Фантастическое противостоит научному и рациональному, поскольку пронизано идеей о том, что наука не способна объяснить тайн, внушает мысль о существовании могучих оккультных сил. Тем самым в фантастической литературе проявляет себя определенная реакционная тенденция, утверждают Ж. Милле и Д. Лаббе. Очень часто фантастика утверждает консервативные или конформистские идеи: наука и атеизм осуждаются, женская сексуальность описывается негативно, общество показано в состоянии деградации, упадка, господствует представление о том, что настоящее - это дегенерирующее прошлое. Боязнь другого, на котором зиждется фантастика, поддерживает настроение нетерпимости. Однако жанр этот разнообразен, существуют и произведения, несущие радикально иное мироощущение. В них фантастика является проводником утопических идей. Но в любом случае популярность фантастики усиливается в моменты социального и исторического кризиса.
В монографии дан анализ «фантастического письма». С самого периода возникновения фантастики сочинители искали спо-
собы придания достоверности своим произведениям. Писатель может называть себя издателем подлинной рукописи («Рукопись, найденная в Сарагосе» Я. Потоцкого), тексты принимают форму «настоящих» писем или записок, мемуаров («Песочный человек» Э.Т.А. Гофмана, «Франкенштейн» М. Шелли), фантастические события происходят в реальной, обыденной обстановке («Мастер и Маргарита» М. Булгакова). Но их вторжение в реальность призвано дестабилизировать читателя, посеять в нем тревогу и неуверенность в прежних представлениях. Фантастическое структурно воплощается в произведениях с классической, детективной или сказочной фабулой, интонационно может включать в себя иронию, юмор или черный юмор, иногда абсурд. Все это - структурностилистические способы фантастической трансгрессии.

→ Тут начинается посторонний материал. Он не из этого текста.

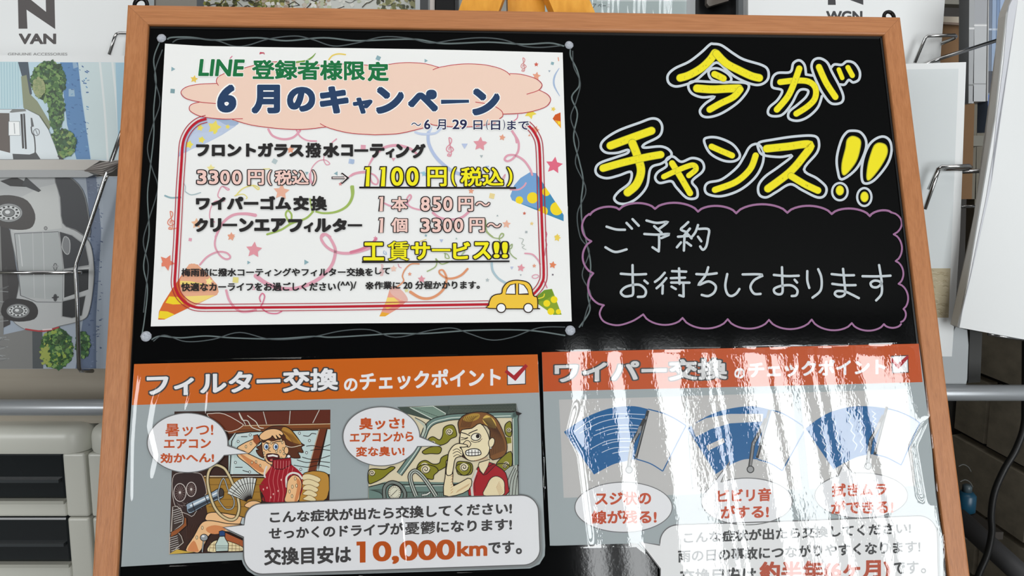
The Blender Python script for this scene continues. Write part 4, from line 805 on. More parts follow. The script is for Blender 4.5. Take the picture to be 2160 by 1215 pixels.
# car sill, gauge, wheel
a.poly([(350, 215), (500, 165), (640, 160), (1370, 175), (1370, 300), (350, 322)], TL_); a.line([(350, 212), (480, 180), (600, 190), (1100, 190), (1330, 180)], 8, LN); a.line([(700, 205), (1370, 195)], 6, (214, 220, 210))
for i in range(18): a.line([(356 + i * 8, 240 + i * 2), (480, 232 + i * 5)], 2, (40, 46, 42), cap=False)
for i in range(24): a.line([(700 + i * 17, 268), (700 + i * 17, 312)], 4, (60, 58, 40), cap=False)
a.line([(660, 262), (1060, 262)], 6, LN)
a.line([(500, 320), (500, 220), (560, 170), (640, 190), (690, 260), (690, 320)], 40, LN, 5, cap=False); a.line([(500, 320), (500, 220), (560, 170), (640, 190), (690, 260), (690, 320)], 24, (120, 128, 122), 5, cap=False)
a.ell(595, 265, 62, 68, (222, 218, 196), LN, 8); [a.line([(595 + 40 * math.cos(R(t)), 265 + 44 * math.sin(R(t))), (595 + 55 * math.cos(R(t)), 265 + 60 * math.sin(R(t)))], 4, LN, cap=False) for t in range(0, 360, 20)]; a.line([(560, 300), (620, 240)], 5, LN)
WH2 = [(800, 300), (755, 180), (745, 100), (790, 60), (850, 100), (920, 190), (990, 300)]
a.line(WH2, 46, LN, 6, cap=False); a.line(WH2, 30, (190, 196, 186), 6, cap=False); a.line(WH2, 10, (84, 90, 84), 6, cap=False)
a.line([(860, 290), (900, 285), (930, 265)], 22, LN); a.line([(860, 290), (900, 285), (930, 265)], 12, (220, 222, 214))
# seat, body, arms
a.sh([(1640, 60), (1690, 20), (1765, 0), (1772, 290), (1640, 292)], (170, 176, 166), LN, 6)
for i in range(4): a.line([(1650 + i * 30, 300), (1670 + i * 28, 150), (1730 + i * 14, 20 + i * 16)], 6, LN, 4)
a.sh([(1300, 294), (1330, 150), (1370, 60), (1400, 10), (1500, -20), (1580, 20), (1650, 80), (1675, 200), (1650, 292)], (164, 28, 36), LN, 8, 2)
a.sh([(1400, 60), (1440, 100), (1470, 90), (1560, 0), (1540, -10), (1480, 20), (1420, 20)], (142, 22, 32), LN, 6); a.line([(1335, 292), (1330, 180), (1370, 60)], 24, (210, 204, 196), 3); a.line([(1360, 260), (1352, 180), (1380, 100)], 4, LN)
a.sh([(1390, 10), (1400, -20), (1500, -50), (1480, 20), (1440, 90), (1410, 60)], (230, 214, 176), LN, 6)
a.sh([(1440, 292), (1470, 200), (1510, 130), (1570, 110), (1630, 150), (1640, 220), (1620, 292)], (232, 216, 176), LN, 7, 3)
for i in range(8): a.line([(1590 + i * 5, 160 + i * 14), (1560 + i * 4, 220 + i * 10)], 3, (190, 140, 90), cap=False)
a.sh([(1060, 290), (1075, 120), (1085, 0), (1090, -40), (1140, -30), (1150, 100), (1155, 200), (1290, 130), (1330, 160), (1300, 240), (1180, 292)], (232, 216, 176), LN, 8, 2)
for i in range(10): a.line([(1150, 20 + i * 26), (1128, 40 + i * 26)], 4, (196, 130, 76), cap=False)
for i in range(10): a.line([(1180 + i * 12, 270 - i * 7), (1200 + i * 12, 240 - i * 7)], 3, (190, 140, 90), cap=False)
a.at(*I2)
a.sh([(1205, 790), (1200, 720), (1250, 660), (1340, 630), (1460, 630), (1560, 690), (1620, 800), (1660, 920), (1655, 1010), (1600, 1060), (1500, 1060), (1500, 800), (1400, 740), (1330, 780), (1260, 790), (1215, 830)], (128, 84, 44), LN, 8, 3)
a.poly([(1210, 860), (1205, 940), (1230, 1050), (1290, 1085), (1260, 940)], (60, 36, 22))
a.poly([(1430, 700), (1470, 655), (1540, 700), (1560, 780), (1480, 760)], (214, 180, 90), 3); a.poly([(1240, 690), (1320, 645), (1400, 645), (1390, 690), (1300, 720)], (176, 140, 60), 3)
for i in range(14): a.line([(1430 + i * 6, 690 - i), (1500 + i * 8, 790 + i * 4), (1515 + i * 9, 920), (1510 + i * 10, 1040 - i * 4)], 4, (62, 36, 20), 5)
for i in range(8): a.line([(1390 - i * 20, 660 + i * 2), (1340 - i * 16, 700 + i * 8), (1310 - i * 12, 770)], 4, (62, 36, 20), 4)
a.sh([(1225, 810), (1260, 790), (1330, 780), (1410, 735), (1480, 830), (1500, 940), (1480, 1030), (1400, 1080), (1320, 1090), (1270, 1060), (1240, 1000), (1215, 920)], (236, 222, 184), LN, 8, 3)
a.line([(1230, 820), (1270, 832), (1310, 850)], 9, LN); a.line([(1300, 830), (1340, 810), (1380, 795)], 9, LN); a.line([(1228, 868), (1265, 876), (1290, 868)], 7, LN); a.line([(1228, 890), (1265, 884), (1290, 872)], 6, LN)
a.ell(1368, 862, 46, 34, (240, 234, 214), LN, 8, 20, -10); a.ell(1385, 855, 18, 20, LN); a.line([(1320, 900), (1360, 915), (1410, 900)], 6, LN, 4); a.line([(1395, 910), (1425, 880)], 5, LN)
a.sh([(1270, 900), (1300, 900), (1320, 930), (1300, 960), (1270, 950), (1240, 940)], (232, 214, 176), LN, 7, 3)
a.sh([(1270, 1000), (1330, 975), (1390, 980), (1415, 1010), (1400, 1035), (1290, 1040)], (242, 240, 232), LN, 9, 3)
for x in (1300, 1330, 1360, 1390): a.line([(x, 985), (x, 1038)], 6, LN, cap=False)
a.line([(1278, 1012), (1405, 1010)], 6, LN); a.sh([(1490, 900), (1520, 870), (1545, 890), (1535, 940), (1505, 965), (1490, 940)], (236, 222, 184), LN, 7, 3); a.ell(1508, 968, 9, 9, (240, 240, 236), LN, 4, 10)
for i in range(9): a.line([(1470 - i * 14, 1050 + i * 4), (1480 - i * 14, 1074 + i * 2)], 3, (196, 130, 76), cap=False)
# hand pinching the nose
a.sh([(1100, 1080), (1110, 1010), (1150, 950), (1200, 925), (1270, 935), (1290, 950), (1250, 960), (1215, 960), (1235, 985), (1240, 1040), (1180, 1060), (1160, 1110), (1140, 1215), (1085, 1215)], (236, 222, 184), LN, 8, 3)
for P in ([(1150, 990), (1190, 975), (1225, 1000)], [(1150, 1020), (1190, 1000), (1230, 1025)], [(1155, 1050), (1190, 1030), (1225, 1045)]): a.line(P, 6, LN, 4)
a.obj('comic_picture', lp, M_GLOSSY, label='comic drawing of a driver pinching her nose')

# speech bubbles
def bubble_oval(F0, cx, cy, rx, ry, tail, z):
    a = Art(PANEL, z); a.at(*F0)
    P = []
    for i in range(72):
        t = i * 5; x = cx + rx * math.cos(R(t)); y = cy + ry * math.sin(R(t))
        if tail and tail[2] < t < tail[3]:
            if (tail[0], tail[1]) not in P: P.append((tail[0], tail[1]))
            continue
        P.append((x, y))
    a.sh(P, (228, 228, 230), (110, 110, 110), 9); return a
bz = a.z
a = bubble_oval(I1, 610, 918, 382, 282, (1185, 1018, 6, 24), bz); b1 = a.obj('speech_bubble', lp, M_GLOSSY)
a = Art(PANEL, a.z); a.at(*I1); OT = (196, 84, 36)
a.text('暑ッつ!', 398, 738, 855, 858, OT, -.012, .02); a.text('エアコン', 385, 884, 832, 975, OT, -.01, .035); a.text('効かへん!', 352, 1016, 862, 1112, OT, -.01, .035); a.obj('lettering', b1, M_GLOSSY)
a = bubble_oval(I2, 470, 857, 364, 280, (1035, 948, 4, 20), bz); b2 = a.obj('speech_bubble', lp, M_GLOSSY)
a = Art(PANEL, a.z); a.at(*I2); a.text('臭ッさ!', 258, 680, 690, 795, OT, -.02, .035); a.text('エアコンから', 170, 822, 775, 915, OT, -.02, .035); a.text('変な臭い!', 228, 955, 690, 1050, OT, -.015, .035); a.obj('lettering', b2, M_GLOSSY)
a = Art(PANEL, bz)
def arcp(cx, cy, rx, ry, a0, a1, n=9): return [(cx + rx * math.cos(R(a0 + (a1 - a0) * i / n)), cy + ry * math.sin(R(a0 + (a1 - a0) * i / n))) for i in range(n + 1)]
BBP = arcp(551, 1098, 35, 35.5, 185, 270) + [(780, 1053)] + arcp(1100, 1080, 36, 35.5, -90, 0) + arcp(1104, 1158, 35, 34, 0, 88) + [(900, 1199)] + arcp(554, 1172, 40, 39, 90, 180) + [(513.5, 1133), (471, 1112.5), (515, 1107)]
a.poly([(x + 5, y + 5) for x, y in BBP], (128, 132, 132)); a.sh(BBP, (228, 228, 230), (100, 100, 100), 2.4)
b3 = a.obj('speech_bubble', lp, M_GLOSSY); a = Art(PANEL, a.z); DT = (66, 64, 64)
a.text('こんな症状が出たら交換してください!', 569, 1078, 1080, 1104, DT, -.0375, .035); a.text('せっかくのドライブが', 567, 1112, 851, 1138, DT, -.036, .035); a.text('憂鬱', 854, 1101, 918, 1128, DT, -.03, .016); a.text('になります!', 921, 1099.5, 1080, 1124, DT, -.036, .035)
a.text('交換目安は', 557, 1155, 741, 1193, DT, -.028, .035); OB = (186, 82, 22)
a.poly([(752, 1142.5), (771, 1142), (771, 1186.5), (759, 1187), (759, 1150.5), (752, 1151)], OB); a.text('0,000', 786, 1142, 960, 1191, OB, -.026, .034); a.text('km', 964, 1142, 1028, 1174, OB, -.02, .035); a.text('です', 1030, 1142, 1085, 1169, DT, -.02, .035); a.text('。', 1088, 1156, 1101, 1169, DT, 0, .03)
a.obj('lettering', b3, M_GLOSSY)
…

Разнообразие фантастических произведений приводит ученых к выводу о множестве форм фантастического. Каждый текст создает свою особую вселенную, использует богатый спектр фантастических образов, включает внешнюю и внутреннюю фантастичность предметов и явлений, различные стилистические приемы. Все это до крайности затрудняет классификацию и определение фантастики. Но попытка систематизации, сделанная Ж. Милле и Д. Лаббе в данной монографии, представляется им небесполезной.